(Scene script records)
* * *

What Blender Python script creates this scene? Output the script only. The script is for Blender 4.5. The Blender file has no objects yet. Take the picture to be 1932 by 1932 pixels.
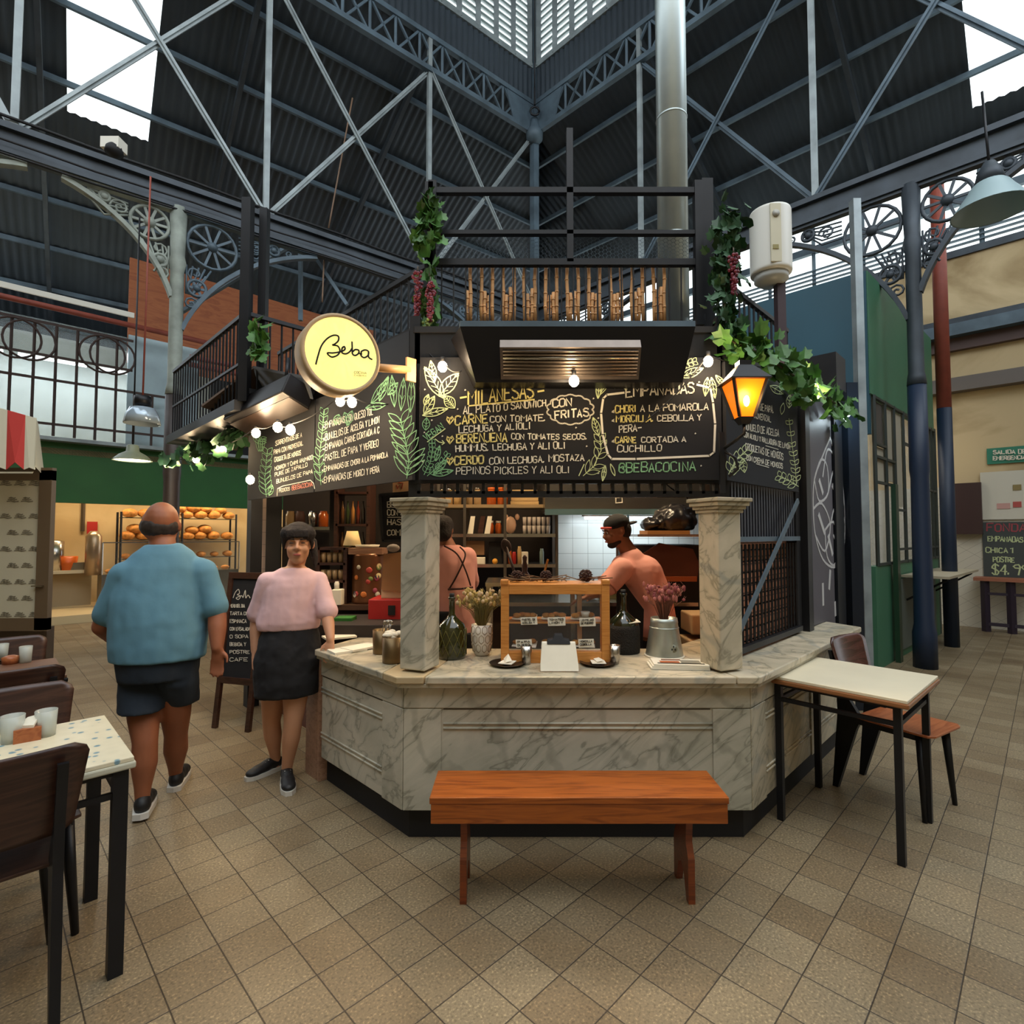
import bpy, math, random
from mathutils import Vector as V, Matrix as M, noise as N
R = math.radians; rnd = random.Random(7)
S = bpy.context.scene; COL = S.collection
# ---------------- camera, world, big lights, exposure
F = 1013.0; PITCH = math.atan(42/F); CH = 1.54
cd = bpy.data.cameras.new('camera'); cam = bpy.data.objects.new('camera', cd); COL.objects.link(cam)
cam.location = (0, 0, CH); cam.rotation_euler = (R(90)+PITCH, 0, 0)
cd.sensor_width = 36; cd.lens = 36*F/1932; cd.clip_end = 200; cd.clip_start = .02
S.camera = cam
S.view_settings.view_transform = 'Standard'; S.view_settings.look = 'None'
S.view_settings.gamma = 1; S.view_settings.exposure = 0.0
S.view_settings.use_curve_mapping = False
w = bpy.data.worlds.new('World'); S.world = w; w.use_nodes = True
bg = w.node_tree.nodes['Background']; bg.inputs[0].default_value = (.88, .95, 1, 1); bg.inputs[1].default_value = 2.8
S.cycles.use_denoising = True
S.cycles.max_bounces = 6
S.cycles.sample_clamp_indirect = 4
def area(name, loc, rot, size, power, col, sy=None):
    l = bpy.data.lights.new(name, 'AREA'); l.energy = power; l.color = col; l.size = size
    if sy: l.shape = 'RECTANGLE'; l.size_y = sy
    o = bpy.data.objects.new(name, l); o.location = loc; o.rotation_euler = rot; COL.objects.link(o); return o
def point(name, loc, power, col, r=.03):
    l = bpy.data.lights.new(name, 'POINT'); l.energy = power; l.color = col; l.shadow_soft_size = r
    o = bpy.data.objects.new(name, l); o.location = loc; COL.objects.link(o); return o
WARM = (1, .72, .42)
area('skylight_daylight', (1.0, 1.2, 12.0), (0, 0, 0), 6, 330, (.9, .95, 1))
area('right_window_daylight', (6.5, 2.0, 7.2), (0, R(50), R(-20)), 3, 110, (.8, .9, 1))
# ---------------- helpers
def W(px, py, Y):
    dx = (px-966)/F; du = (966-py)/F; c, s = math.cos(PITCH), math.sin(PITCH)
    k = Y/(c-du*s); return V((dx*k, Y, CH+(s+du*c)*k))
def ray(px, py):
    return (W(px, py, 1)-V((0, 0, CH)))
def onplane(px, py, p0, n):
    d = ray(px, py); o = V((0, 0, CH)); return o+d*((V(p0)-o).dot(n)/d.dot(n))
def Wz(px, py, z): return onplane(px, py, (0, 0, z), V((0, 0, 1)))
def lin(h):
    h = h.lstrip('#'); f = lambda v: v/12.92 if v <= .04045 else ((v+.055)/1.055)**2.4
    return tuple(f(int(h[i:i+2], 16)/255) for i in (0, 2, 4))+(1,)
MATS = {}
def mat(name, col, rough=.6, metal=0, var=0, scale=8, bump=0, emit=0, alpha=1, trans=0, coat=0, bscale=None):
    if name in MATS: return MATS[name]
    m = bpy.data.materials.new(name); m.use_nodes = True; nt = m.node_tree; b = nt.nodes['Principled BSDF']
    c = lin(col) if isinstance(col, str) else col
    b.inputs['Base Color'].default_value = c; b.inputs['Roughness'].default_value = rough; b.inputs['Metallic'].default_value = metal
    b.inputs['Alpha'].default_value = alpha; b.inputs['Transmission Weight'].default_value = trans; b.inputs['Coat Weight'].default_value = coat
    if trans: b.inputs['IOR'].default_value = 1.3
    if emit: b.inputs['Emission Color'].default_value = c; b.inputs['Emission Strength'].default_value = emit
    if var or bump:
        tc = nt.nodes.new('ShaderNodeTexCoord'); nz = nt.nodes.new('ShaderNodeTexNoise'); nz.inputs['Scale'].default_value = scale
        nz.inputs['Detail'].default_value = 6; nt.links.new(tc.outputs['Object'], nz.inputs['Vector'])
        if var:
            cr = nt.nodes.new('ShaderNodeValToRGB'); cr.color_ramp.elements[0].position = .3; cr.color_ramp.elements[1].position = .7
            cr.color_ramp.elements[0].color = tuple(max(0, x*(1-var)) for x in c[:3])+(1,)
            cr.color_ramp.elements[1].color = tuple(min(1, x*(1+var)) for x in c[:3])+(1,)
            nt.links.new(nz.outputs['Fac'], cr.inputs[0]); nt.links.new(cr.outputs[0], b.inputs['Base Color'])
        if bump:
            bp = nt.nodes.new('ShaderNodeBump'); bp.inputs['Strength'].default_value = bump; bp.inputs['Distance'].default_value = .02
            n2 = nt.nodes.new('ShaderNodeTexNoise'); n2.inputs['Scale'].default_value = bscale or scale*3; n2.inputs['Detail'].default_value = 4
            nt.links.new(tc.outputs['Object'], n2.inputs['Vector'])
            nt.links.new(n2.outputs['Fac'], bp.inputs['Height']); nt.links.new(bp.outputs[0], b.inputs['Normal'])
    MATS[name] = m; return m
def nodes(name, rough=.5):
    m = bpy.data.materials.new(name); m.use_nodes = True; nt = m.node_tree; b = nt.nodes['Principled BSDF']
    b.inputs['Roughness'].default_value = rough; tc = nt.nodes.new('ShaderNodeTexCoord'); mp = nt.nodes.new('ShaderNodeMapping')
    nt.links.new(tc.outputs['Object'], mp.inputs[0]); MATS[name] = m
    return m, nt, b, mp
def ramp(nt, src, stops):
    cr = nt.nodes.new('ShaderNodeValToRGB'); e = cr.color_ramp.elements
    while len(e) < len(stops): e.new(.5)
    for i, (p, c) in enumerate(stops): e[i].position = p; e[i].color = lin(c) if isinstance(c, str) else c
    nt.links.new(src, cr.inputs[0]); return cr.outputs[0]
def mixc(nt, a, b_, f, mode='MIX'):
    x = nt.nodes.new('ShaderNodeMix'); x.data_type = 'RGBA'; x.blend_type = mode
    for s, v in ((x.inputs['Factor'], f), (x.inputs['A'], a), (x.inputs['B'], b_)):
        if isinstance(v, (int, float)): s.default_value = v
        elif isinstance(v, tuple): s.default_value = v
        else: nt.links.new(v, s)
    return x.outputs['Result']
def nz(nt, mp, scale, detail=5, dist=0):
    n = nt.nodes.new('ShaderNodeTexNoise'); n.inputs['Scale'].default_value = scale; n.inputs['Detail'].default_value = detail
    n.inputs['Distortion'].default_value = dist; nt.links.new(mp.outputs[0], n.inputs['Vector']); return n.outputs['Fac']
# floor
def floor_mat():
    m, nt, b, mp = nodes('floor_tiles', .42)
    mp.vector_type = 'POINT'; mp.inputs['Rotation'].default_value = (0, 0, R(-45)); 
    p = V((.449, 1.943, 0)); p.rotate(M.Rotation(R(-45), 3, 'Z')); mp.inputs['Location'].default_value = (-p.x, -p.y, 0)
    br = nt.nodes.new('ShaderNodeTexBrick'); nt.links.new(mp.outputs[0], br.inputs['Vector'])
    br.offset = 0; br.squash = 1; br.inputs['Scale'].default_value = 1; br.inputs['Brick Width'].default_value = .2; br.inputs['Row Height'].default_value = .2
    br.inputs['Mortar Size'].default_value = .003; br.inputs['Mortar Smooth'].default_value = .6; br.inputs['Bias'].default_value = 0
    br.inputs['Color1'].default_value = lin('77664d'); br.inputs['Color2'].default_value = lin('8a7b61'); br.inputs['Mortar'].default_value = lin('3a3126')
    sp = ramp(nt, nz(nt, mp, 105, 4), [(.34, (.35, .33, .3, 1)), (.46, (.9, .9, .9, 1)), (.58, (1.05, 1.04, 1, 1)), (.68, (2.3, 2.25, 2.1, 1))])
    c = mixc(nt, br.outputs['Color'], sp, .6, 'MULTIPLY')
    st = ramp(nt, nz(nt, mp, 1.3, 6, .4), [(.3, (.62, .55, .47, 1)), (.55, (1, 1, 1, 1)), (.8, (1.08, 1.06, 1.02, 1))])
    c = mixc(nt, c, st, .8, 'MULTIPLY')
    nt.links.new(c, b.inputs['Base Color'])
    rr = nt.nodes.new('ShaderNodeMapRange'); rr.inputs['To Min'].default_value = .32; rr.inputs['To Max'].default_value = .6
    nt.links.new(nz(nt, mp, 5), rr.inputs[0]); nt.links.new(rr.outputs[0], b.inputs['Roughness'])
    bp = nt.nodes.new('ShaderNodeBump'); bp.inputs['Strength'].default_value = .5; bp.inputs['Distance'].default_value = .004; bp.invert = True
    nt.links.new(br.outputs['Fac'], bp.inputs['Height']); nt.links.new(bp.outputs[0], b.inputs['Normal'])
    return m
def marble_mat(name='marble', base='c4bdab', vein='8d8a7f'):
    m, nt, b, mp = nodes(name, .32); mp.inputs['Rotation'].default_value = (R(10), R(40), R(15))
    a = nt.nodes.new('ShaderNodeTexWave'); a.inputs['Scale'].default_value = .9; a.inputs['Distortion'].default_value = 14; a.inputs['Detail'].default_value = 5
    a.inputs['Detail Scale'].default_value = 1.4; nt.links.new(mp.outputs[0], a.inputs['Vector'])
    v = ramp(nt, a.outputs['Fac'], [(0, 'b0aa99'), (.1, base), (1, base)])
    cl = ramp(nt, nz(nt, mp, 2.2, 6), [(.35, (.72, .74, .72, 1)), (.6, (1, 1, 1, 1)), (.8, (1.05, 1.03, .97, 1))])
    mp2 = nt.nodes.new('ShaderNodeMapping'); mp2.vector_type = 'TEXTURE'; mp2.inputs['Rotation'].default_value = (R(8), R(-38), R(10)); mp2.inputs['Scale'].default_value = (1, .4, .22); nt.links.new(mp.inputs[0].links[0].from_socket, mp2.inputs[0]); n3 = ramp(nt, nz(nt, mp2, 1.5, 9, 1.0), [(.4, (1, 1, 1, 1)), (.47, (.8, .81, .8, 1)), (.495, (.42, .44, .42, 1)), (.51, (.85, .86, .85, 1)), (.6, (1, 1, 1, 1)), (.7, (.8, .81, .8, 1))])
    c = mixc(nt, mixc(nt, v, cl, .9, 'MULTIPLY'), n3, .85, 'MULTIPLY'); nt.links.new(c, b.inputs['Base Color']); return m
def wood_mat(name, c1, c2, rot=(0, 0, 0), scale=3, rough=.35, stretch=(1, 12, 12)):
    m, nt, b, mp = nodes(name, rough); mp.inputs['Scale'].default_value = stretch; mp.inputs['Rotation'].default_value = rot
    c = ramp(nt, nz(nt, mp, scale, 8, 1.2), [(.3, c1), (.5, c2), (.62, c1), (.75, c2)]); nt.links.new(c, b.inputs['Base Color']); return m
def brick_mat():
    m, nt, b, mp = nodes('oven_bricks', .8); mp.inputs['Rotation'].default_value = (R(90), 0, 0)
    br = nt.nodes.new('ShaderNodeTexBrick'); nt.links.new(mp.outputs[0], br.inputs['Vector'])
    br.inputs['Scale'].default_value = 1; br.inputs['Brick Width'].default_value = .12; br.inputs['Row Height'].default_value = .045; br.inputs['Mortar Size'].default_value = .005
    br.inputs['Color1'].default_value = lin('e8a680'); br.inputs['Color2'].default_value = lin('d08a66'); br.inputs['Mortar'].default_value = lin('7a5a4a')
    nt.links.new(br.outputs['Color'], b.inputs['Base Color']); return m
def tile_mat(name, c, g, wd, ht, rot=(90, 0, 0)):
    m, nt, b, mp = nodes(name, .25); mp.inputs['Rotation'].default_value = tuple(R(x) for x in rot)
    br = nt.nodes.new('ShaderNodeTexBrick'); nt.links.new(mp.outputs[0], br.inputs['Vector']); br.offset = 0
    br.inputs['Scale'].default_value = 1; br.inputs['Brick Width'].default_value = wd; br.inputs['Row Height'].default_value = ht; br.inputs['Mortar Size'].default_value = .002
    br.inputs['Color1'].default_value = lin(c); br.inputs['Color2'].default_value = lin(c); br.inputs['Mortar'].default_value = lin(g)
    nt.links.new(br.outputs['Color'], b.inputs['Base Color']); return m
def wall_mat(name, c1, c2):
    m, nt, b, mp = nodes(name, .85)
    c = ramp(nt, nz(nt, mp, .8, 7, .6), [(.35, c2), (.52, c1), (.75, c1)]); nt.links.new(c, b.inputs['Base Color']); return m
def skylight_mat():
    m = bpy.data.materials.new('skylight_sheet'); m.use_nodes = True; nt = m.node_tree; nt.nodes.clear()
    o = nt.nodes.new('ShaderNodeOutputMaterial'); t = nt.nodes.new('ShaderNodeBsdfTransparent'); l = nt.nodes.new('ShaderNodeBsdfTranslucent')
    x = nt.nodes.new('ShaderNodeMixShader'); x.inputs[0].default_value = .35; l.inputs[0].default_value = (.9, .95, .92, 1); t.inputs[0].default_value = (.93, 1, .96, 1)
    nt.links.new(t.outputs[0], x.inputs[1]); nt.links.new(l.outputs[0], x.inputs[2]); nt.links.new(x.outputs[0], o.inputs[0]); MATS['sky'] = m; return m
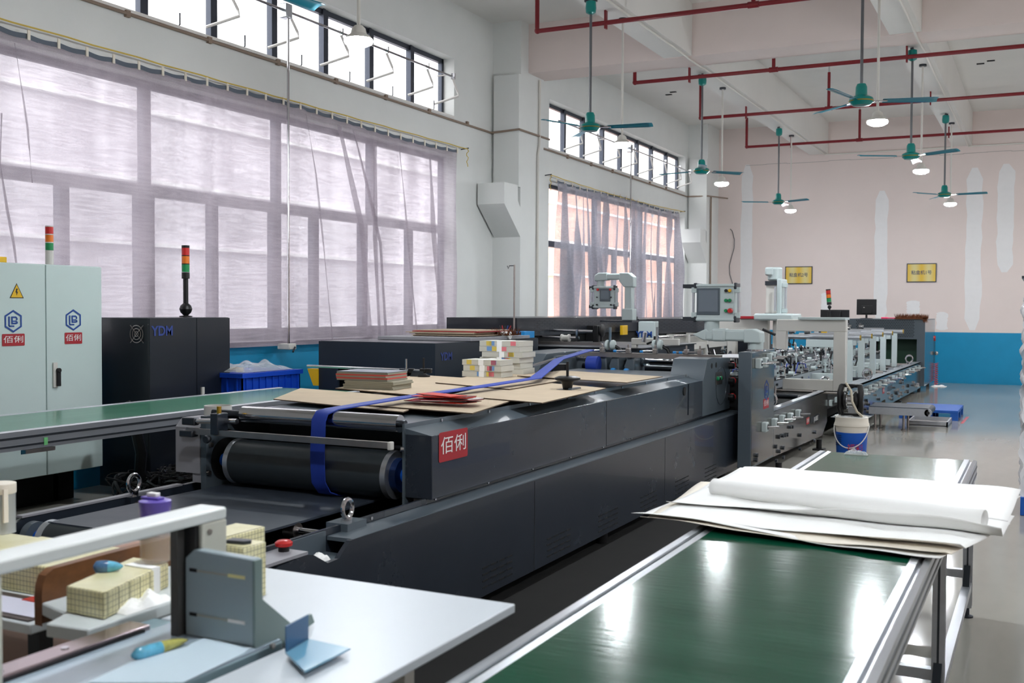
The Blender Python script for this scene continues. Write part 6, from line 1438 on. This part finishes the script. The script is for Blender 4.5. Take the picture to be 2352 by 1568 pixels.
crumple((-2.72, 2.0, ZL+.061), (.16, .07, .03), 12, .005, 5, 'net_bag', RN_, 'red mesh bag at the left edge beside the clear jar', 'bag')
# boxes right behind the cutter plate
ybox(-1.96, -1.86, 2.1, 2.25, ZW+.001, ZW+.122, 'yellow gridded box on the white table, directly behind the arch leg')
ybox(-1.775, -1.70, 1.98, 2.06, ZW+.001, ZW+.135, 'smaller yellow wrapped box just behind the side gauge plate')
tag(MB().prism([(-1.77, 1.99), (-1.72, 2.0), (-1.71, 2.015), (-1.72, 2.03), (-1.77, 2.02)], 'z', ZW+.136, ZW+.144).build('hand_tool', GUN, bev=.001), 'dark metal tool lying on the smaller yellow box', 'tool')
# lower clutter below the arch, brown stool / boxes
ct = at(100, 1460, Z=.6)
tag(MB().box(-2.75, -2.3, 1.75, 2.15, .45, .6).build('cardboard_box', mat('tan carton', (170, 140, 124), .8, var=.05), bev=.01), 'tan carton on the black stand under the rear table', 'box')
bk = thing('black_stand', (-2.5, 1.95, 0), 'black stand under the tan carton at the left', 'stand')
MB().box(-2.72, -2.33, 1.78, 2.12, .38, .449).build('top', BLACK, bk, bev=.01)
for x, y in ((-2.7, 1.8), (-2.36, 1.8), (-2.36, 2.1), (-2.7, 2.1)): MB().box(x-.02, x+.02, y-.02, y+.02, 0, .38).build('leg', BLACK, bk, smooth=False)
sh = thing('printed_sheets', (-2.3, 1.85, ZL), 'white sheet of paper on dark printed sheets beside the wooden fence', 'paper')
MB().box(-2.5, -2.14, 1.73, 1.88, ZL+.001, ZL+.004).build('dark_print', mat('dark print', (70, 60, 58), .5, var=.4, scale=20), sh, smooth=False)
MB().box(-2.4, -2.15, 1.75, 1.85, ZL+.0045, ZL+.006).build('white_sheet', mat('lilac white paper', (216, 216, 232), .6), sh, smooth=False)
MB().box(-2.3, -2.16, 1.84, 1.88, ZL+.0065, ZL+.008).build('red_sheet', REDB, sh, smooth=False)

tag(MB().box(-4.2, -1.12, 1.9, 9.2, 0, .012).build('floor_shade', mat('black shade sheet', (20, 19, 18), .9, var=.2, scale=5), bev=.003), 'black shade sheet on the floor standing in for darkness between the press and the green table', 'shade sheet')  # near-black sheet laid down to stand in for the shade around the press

* * *

> What needs to be done:
Extract each line holding the word "picture" from the records.

> Reply to the exercise:
What Blender Python script creates this scene? Output the script only. The script is for Blender 4.5. The Blender file has no objects yet. Take the picture to be 1932 by 1932 pixels.
The Blender Python script for this scene continues. Write part 6, from line 1438 on. This part finishes the script. The script is for Blender 4.5. Take the picture to be 2352 by 1568 pixels.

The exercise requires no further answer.